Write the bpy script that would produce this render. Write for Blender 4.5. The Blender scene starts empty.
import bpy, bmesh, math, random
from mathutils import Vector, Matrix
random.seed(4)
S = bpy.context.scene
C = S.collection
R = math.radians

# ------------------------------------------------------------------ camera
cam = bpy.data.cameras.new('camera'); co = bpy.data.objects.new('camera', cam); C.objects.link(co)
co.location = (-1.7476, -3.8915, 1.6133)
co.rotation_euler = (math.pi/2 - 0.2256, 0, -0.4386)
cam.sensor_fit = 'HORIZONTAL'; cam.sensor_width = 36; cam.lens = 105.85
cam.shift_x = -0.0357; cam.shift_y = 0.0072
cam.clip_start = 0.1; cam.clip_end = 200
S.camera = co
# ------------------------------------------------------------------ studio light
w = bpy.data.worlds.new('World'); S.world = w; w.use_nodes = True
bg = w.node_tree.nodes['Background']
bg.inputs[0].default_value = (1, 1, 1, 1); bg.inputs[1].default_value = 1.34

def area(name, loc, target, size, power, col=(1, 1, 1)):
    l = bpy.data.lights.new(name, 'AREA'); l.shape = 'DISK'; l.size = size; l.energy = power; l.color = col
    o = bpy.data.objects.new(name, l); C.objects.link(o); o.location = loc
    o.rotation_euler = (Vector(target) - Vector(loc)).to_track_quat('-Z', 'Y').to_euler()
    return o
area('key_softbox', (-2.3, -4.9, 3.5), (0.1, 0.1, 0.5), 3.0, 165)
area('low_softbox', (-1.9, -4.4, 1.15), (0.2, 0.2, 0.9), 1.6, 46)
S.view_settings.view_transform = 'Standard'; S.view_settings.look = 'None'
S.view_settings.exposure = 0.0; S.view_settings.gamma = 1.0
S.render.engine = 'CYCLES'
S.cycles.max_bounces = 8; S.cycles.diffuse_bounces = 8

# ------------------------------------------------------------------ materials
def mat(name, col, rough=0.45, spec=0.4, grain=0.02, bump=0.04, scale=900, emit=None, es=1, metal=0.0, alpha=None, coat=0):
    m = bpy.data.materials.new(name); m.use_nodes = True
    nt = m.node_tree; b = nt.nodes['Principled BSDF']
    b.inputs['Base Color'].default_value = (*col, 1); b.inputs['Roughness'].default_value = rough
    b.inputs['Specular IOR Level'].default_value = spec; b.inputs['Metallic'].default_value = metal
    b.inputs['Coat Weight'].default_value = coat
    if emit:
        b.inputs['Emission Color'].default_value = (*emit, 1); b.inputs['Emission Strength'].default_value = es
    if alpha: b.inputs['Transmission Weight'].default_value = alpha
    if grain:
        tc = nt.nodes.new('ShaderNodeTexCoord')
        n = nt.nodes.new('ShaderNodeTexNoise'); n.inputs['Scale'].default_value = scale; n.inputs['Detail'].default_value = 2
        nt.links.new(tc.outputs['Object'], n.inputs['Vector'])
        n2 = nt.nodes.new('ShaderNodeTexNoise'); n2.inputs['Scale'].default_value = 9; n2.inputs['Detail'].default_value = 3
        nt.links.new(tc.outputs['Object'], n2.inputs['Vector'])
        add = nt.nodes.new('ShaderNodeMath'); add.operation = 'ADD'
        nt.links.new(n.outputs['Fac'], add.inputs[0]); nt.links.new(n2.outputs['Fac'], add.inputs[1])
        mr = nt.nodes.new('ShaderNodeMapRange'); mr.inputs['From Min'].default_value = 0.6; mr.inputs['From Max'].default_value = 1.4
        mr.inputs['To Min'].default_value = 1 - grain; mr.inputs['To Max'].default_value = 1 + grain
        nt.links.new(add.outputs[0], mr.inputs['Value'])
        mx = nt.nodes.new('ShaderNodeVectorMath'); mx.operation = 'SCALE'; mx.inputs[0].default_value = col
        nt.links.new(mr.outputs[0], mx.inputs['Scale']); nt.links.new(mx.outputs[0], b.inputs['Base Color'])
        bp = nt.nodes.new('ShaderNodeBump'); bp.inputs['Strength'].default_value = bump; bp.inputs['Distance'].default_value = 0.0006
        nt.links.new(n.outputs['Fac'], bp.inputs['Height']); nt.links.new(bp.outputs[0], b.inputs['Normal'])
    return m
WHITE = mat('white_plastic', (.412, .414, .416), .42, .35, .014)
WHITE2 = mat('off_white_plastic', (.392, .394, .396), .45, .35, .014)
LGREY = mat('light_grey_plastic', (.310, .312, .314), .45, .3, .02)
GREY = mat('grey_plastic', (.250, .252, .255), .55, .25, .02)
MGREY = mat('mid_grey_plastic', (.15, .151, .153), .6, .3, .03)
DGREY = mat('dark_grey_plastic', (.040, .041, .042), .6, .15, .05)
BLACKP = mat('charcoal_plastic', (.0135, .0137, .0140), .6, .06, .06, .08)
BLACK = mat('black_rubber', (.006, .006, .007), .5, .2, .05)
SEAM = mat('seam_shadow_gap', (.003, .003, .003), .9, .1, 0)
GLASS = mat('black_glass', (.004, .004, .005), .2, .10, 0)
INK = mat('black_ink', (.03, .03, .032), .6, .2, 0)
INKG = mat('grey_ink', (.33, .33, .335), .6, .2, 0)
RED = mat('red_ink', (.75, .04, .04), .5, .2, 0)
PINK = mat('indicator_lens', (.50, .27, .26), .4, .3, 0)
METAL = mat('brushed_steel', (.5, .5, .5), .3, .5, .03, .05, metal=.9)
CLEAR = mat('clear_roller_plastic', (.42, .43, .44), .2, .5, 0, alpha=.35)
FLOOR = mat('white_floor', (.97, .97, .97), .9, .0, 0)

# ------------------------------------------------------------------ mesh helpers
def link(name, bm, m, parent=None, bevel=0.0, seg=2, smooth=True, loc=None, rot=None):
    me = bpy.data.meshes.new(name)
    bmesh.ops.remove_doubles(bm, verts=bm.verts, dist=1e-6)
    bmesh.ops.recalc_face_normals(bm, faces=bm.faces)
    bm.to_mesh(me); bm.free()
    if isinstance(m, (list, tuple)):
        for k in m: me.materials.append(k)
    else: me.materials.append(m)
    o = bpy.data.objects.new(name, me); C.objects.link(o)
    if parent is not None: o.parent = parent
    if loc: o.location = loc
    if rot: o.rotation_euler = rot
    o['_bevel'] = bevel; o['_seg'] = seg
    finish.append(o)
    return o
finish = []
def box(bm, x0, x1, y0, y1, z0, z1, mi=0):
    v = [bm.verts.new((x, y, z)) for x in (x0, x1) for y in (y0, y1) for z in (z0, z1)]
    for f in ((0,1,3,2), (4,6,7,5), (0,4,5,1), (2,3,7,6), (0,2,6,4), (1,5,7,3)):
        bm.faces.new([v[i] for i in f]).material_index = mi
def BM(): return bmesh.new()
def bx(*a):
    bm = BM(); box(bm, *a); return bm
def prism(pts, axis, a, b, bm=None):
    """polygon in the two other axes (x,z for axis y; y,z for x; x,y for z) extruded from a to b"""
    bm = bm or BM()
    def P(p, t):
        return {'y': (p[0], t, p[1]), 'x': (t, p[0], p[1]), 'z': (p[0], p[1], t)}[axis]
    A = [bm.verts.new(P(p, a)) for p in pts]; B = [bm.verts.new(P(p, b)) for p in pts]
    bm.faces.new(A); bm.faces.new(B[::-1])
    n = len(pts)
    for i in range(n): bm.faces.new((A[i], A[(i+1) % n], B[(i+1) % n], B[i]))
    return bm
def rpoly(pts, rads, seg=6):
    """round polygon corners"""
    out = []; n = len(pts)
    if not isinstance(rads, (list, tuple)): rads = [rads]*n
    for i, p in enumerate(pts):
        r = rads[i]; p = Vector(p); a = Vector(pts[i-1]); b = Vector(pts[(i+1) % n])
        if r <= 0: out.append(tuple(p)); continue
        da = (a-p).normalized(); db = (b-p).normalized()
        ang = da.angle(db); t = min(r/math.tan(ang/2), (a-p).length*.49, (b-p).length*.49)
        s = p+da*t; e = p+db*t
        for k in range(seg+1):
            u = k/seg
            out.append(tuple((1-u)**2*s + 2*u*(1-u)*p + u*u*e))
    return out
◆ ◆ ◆
Short problem:
The required output is the exact run of lines from the beginning of the listing above to the line that contains "bg.inputs[0].default_value = (1, 1, 1, 1);", inclusive of both.

Solution:
Write the bpy script that would produce this render. Write for Blender 4.5. The Blender scene starts empty.
import bpy, bmesh, math, random
from mathutils import Vector, Matrix
random.seed(4)
S = bpy.context.scene
C = S.collection
R = math.radians

# ------------------------------------------------------------------ camera
cam = bpy.data.cameras.new('camera'); co = bpy.data.objects.new('camera', cam); C.objects.link(co)
co.location = (-1.7476, -3.8915, 1.6133)
co.rotation_euler = (math.pi/2 - 0.2256, 0, -0.4386)
cam.sensor_fit = 'HORIZONTAL'; cam.sensor_width = 36; cam.lens = 105.85
cam.shift_x = -0.0357; cam.shift_y = 0.0072
cam.clip_start = 0.1; cam.clip_end = 200
S.camera = co
# ------------------------------------------------------------------ studio light
w = bpy.data.worlds.new('World'); S.world = w; w.use_nodes = True
bg = w.node_tree.nodes['Background']
bg.inputs[0].default_value = (1, 1, 1, 1); bg.inputs[1].default_value = 1.34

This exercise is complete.